Martin Berinbaum's Biography

 

martin-berinbaumMartin Berinbaum became Director of Bands, Professor of Trumpet and Head of the Brass division at the University of British Columbia in 1976 and retired in 2009. As a teacher and performer Berinbaum had the distinction and pleasure to have taught and awarded the first Masters and the first DMA degrees in trumpet performance in Canada. His many students are performing around the globe.

Martin Berinbaum, now a Canadian citizen, was born in Philadelphia but spent his first 18 years in Bakersfield, California. His early teacher in junior high school was a gifted commercial alto sax and clarinet teacher named Bill Burton. He also studied trumpet in Bakersfield with Carlton McBeth, who was a student and protégé of Louie Maggio. He graduated from the University of Southern California in 1969 having studied with the memorable James Stamp and before entering the U.S military went on a world tour as first trumpet with the famous Roger Wagner Chorale and Orchestra. He joined the outstanding U.S. army band at the West Point Military Academy in 1969. He began Masters study at the Manhattan School with Mel Broiles and then transferred to the Julliard School when it moved to its new campus at Lincoln Center in 1972 and studied with William Vachiano and Robert Nagel and coached with many other notable trumpet professionals.

In 1974 he performed two very successful “debut” concerts at Carnegie Recital Hall in New York City that launched his career as a trumpet soloist. In NYC Martin worked with many well known conductors including Johannes Somary, and he and Maestro Somary collaborated in a landmark recording with the English Chamber Orchestra of the Haydn and Hummel concertos for Vanguard Records which won high praise from critics and was selected to be one of 500 albums in the “President’s Collection” at the White House by High Fidelity Magazine. He gave the first New York performance of the Neruda Concerto with Richard Westenburg and the Musica Sacra Orchestra in 1974.

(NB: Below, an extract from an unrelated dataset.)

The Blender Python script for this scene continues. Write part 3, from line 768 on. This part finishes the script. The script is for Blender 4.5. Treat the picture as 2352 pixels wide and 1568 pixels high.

He has performed with over 75 orchestras and many bands around the world including the Los Angeles Philharmonic, English Chamber Orchestra, National Arts Center Orchestra, Kiev Philharmonic, Vancouver Symphony, CBC Vancouver, Edmonton, Tulsa and other Canadian orchestras. He toured and recorded extensively with Richard Morris in the trumpet and organ duo known as Toccatas and Flourishes playing over 850 concerts in North America. One of Toccatas and Flourishes’ earliest concerts was at the Kennedy Center for the inauguration of President Jimmy Carter. Martin recorded the Second Brandenburg concerto for Columbia Records and Anthony Newman and the CBC Orchestra with Mario Bernardi, and has also been recorded by RCA, Klavier and Vanguard. He performed Easter Sunrise performances for the NBC Today show three times. He has also performed in England, Europe, Russia, China, New Zealand, Australia, as well as across Canada from Halifax to Victoria.